§ Set exercise
Print the listing below from its opening line through the line holding "ring_tube(at(12, 92, 0.0), 0.0098, 0.0062, 0.006)", both ends included.

§ Data section
▬▬▬▬▬▬
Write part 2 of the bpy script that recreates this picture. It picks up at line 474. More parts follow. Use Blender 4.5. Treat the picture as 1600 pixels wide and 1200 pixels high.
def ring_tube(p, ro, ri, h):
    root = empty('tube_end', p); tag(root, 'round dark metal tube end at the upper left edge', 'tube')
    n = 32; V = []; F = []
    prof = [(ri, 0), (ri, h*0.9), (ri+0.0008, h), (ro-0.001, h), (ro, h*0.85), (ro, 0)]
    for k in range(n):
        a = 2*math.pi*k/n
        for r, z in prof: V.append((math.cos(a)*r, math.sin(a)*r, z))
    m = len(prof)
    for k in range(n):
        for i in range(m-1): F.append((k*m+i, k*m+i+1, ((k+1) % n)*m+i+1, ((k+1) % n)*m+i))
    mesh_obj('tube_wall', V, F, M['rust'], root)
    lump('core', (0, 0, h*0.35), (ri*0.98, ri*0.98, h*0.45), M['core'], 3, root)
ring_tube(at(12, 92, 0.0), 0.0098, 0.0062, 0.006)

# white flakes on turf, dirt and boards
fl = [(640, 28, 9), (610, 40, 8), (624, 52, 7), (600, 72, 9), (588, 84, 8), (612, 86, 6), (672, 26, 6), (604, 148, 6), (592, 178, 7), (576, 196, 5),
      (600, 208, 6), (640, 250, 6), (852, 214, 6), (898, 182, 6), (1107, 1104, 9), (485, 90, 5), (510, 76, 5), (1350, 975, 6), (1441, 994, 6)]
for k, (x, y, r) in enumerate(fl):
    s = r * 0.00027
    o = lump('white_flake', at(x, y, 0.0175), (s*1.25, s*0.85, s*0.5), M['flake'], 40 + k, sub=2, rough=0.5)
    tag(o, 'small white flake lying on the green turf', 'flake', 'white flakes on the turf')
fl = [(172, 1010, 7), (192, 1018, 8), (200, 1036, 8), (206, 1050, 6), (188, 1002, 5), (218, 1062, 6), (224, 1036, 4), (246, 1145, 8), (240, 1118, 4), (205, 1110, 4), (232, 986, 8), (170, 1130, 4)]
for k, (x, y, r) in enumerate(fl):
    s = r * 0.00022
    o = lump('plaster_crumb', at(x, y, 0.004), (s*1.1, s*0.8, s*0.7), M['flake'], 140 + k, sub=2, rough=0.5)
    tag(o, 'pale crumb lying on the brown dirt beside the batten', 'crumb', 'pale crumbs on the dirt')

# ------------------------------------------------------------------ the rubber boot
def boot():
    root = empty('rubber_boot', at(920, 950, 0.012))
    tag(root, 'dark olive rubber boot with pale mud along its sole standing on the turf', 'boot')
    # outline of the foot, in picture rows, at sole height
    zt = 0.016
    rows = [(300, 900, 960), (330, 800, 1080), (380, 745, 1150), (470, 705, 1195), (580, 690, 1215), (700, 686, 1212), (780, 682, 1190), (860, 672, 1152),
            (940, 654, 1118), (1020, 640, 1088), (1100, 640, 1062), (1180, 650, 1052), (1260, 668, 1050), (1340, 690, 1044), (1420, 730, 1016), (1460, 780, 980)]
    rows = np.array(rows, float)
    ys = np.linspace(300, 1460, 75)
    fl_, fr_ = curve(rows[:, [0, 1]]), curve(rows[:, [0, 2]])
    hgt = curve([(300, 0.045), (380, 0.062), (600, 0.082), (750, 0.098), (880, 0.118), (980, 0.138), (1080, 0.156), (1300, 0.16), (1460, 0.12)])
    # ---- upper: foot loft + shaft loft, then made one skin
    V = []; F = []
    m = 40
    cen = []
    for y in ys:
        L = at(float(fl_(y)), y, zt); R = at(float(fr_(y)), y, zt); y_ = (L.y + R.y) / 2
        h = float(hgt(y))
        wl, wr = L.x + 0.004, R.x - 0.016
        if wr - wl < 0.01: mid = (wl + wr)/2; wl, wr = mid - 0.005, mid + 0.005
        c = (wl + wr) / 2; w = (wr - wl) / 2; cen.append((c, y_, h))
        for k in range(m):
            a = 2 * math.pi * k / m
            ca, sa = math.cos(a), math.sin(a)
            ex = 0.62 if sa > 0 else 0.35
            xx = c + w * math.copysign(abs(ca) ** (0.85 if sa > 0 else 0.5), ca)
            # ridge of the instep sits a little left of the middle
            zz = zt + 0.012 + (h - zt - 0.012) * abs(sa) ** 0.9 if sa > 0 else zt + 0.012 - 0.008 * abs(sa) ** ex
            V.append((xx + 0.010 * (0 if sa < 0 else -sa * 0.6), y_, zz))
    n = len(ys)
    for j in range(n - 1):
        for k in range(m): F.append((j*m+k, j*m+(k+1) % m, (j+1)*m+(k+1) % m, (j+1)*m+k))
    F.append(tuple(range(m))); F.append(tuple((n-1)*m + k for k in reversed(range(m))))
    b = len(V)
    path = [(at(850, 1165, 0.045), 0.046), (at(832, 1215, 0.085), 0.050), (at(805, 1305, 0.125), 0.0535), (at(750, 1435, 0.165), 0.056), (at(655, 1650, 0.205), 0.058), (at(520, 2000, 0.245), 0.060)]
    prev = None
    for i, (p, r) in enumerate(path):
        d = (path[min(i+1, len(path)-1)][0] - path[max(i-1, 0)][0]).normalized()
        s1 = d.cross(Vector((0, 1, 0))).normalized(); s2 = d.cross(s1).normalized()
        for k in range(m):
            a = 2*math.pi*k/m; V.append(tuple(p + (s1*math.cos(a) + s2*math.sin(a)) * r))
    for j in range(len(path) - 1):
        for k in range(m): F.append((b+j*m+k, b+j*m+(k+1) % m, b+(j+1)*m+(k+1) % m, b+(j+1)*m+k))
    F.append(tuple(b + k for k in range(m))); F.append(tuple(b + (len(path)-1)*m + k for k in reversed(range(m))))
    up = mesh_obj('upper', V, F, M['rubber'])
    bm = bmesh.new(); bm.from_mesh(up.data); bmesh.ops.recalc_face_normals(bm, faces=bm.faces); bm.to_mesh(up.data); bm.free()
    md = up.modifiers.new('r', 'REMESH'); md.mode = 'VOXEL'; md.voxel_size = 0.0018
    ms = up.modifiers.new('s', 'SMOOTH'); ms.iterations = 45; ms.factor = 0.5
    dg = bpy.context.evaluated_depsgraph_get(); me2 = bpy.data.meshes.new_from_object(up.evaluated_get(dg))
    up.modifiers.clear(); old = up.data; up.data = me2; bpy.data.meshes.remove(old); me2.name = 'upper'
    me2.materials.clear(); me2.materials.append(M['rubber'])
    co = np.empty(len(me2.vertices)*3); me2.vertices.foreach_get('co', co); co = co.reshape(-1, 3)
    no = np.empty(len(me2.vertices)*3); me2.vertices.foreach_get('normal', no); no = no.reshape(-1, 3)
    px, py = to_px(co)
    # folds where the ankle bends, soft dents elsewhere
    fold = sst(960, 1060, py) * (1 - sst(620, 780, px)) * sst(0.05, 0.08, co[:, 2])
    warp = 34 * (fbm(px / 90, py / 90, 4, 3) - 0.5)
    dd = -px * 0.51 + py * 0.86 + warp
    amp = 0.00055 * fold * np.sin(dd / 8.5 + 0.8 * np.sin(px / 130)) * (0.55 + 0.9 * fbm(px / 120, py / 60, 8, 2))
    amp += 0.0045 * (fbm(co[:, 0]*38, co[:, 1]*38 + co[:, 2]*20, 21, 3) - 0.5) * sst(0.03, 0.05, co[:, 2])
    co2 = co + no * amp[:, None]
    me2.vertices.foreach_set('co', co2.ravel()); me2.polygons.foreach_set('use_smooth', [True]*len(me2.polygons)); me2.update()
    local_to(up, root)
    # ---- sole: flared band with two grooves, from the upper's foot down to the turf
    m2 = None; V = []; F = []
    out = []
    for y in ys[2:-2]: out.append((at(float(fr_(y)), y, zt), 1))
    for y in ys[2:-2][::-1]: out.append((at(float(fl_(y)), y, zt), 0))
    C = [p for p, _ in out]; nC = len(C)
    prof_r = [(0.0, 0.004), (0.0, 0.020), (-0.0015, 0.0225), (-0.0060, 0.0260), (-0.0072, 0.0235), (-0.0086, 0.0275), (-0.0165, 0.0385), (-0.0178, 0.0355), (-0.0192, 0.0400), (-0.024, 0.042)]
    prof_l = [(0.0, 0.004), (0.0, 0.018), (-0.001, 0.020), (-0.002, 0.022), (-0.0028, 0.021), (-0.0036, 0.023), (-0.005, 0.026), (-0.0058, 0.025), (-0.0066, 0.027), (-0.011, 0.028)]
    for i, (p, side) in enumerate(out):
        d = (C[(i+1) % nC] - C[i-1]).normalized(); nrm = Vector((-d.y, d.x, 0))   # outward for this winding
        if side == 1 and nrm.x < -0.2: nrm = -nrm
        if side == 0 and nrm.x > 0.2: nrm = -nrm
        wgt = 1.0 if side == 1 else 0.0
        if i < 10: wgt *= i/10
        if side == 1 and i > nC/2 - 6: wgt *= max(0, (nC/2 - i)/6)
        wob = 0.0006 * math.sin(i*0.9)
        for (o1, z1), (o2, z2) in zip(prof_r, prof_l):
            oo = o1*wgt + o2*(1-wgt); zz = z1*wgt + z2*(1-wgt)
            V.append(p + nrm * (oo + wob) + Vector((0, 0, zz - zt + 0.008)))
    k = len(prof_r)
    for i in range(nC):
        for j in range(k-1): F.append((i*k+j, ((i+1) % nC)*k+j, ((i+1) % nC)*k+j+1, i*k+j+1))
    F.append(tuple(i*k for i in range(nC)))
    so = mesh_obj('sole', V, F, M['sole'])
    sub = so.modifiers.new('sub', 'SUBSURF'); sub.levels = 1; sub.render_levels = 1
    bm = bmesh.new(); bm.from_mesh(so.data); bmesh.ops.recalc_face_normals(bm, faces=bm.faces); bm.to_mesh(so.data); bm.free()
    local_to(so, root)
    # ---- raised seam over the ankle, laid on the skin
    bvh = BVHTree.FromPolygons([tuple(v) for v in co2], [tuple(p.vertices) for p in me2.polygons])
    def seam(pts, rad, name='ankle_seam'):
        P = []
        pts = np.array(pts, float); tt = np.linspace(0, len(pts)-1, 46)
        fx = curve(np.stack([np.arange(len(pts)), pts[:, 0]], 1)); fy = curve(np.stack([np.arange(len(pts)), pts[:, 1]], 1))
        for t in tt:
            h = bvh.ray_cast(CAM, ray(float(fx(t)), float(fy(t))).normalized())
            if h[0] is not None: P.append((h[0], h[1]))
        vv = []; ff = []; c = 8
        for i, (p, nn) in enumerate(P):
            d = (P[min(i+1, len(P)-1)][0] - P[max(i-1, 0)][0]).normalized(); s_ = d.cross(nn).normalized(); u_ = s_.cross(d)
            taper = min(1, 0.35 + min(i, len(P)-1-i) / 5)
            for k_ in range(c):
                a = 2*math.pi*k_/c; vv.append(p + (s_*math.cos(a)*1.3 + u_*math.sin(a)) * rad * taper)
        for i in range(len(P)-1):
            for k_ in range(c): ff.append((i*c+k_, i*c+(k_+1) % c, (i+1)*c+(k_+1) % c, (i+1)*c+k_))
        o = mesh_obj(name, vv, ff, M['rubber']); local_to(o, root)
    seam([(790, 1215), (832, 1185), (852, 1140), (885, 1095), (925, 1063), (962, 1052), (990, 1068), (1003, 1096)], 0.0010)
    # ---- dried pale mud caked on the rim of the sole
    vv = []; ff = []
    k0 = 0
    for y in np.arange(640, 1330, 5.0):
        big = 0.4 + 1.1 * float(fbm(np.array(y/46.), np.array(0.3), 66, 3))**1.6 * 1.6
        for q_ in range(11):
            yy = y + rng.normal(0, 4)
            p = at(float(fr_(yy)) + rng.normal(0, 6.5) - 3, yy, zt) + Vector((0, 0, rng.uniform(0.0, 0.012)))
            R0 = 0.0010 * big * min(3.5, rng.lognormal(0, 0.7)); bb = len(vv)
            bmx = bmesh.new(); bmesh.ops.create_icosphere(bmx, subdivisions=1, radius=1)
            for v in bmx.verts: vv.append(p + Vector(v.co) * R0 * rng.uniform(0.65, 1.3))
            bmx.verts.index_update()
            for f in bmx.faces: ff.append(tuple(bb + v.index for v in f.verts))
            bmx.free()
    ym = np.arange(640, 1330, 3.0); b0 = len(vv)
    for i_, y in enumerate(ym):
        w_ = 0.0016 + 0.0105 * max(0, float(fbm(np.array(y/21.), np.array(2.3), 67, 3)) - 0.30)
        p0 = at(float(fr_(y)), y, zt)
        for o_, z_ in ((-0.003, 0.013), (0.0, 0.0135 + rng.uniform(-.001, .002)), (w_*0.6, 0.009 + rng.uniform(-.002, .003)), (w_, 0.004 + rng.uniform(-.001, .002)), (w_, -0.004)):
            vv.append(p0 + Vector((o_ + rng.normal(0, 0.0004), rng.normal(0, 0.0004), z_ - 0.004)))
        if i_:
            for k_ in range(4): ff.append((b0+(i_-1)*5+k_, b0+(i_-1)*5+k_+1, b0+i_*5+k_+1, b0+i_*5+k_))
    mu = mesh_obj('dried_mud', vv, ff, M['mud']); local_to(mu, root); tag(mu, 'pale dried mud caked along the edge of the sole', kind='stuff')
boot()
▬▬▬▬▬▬
§ Correct answer
Write part 2 of the bpy script that recreates this picture. It picks up at line 474. More parts follow. Use Blender 4.5. Treat the picture as 1600 pixels wide and 1200 pixels high.
def ring_tube(p, ro, ri, h):
    root = empty('tube_end', p); tag(root, 'round dark metal tube end at the upper left edge', 'tube')
    n = 32; V = []; F = []
    prof = [(ri, 0), (ri, h*0.9), (ri+0.0008, h), (ro-0.001, h), (ro, h*0.85), (ro, 0)]
    for k in range(n):
        a = 2*math.pi*k/n
        for r, z in prof: V.append((math.cos(a)*r, math.sin(a)*r, z))
    m = len(prof)
    for k in range(n):
        for i in range(m-1): F.append((k*m+i, k*m+i+1, ((k+1) % n)*m+i+1, ((k+1) % n)*m+i))
    mesh_obj('tube_wall', V, F, M['rust'], root)
    lump('core', (0, 0, h*0.35), (ri*0.98, ri*0.98, h*0.45), M['core'], 3, root)
ring_tube(at(12, 92, 0.0), 0.0098, 0.0062, 0.006)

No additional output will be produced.